Johnson struck out four, walked two and hit two batters.

Mike Timlin relieved with the bases loaded in the ninth and got one out for his first save.

MARLINS 6, BRAVES 1: Matt Clement is making a good impression on his new team.

Clement allowed four hits in eight innings for his first win with Florida and the host Marlins tied a club record with four home runs.

Clement, obtained last month in a trade with San Diego, had eight strikeouts as the Marlins took two of three from the defending East champions.

Cliff Floyd, Luis Castillo, Mike Redmond and Dave Berg gave Florida its first four-homer game since June 24 against the Cubs.

BREWERS 8, REDS 4: Milwaukee became the first team to open a new ballpark with a sweep since the Braves took three from the Cubs at Turner Field in 1997.

Brewers right-hander Jimmy Haynes gave up three runs on eight hits in 61/3 innings for his first victory at home since July 7.

Haynes got plenty of support from Geoff Jenkins and Richie Sexson, who homered on consecutive pitches in the third and drove in two runs each.

Milwaukee took a 5-0 lead off Osvaldo Fernandez, then survived a four-run burst by the Reds in the seventh, which ended with pinch-hitter Ken Griffey striking out with the bases full.

EXPOS 5, METS 2: Host Montreal got just what it needed out of Chris Peters and Scott Strickland.

Peters pitched five effective innings and Montreal roughed up Al Leiter to complete a three-game sweep.

The Mets loaded the bases with two outs in the eighth against Strickland, but Mike Piazza fouled out. New York stranded 14 runners.

PADRES 11, ROCKIES 3: After dropping its first three games to San Francisco, visiting San Diego looked like a division doormat, which is where it was predicted to be.

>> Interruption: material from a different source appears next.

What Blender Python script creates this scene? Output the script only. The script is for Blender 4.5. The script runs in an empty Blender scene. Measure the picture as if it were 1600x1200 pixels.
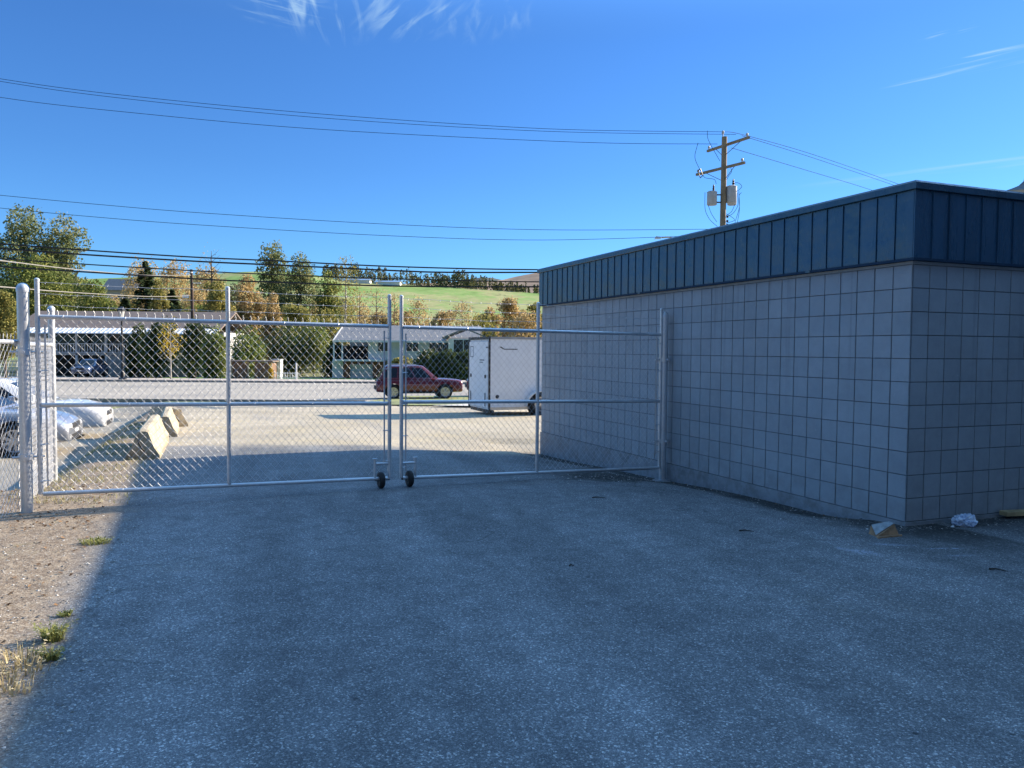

But after sweeping Colorado in the next three games, the Padres have taken on a whole new look.

Phil Nevin homered and drove in five runs, and Brian Tollberg pitched eight strong innings to lead the Padres to their first-ever sweep of a three-game series in Denver.

PHILLIES 3, CUBS 1: Robert Person allowed one run in seven innings and helped himself with a three-run double.

Person became the first Phillies pitcher to last through the sixth inning this season.

Philadelphia avoided getting swept by the Cubs at Veterans Stadium for the second straight year. The Cubs' Jon Lieber retired the first 14 hitters before Travis Lee lined a two-out single to left in the fifth.

GIANTS 8, DODGERS 3: Russ Davis homered and drove in four runs, and Benito Santiago and Rich Aurilia also hit home runs. Kirk Rueter, starting on three days' rest for the first time, limited the host Dodgers to six hits and three runs in 61/3 innings for the victory.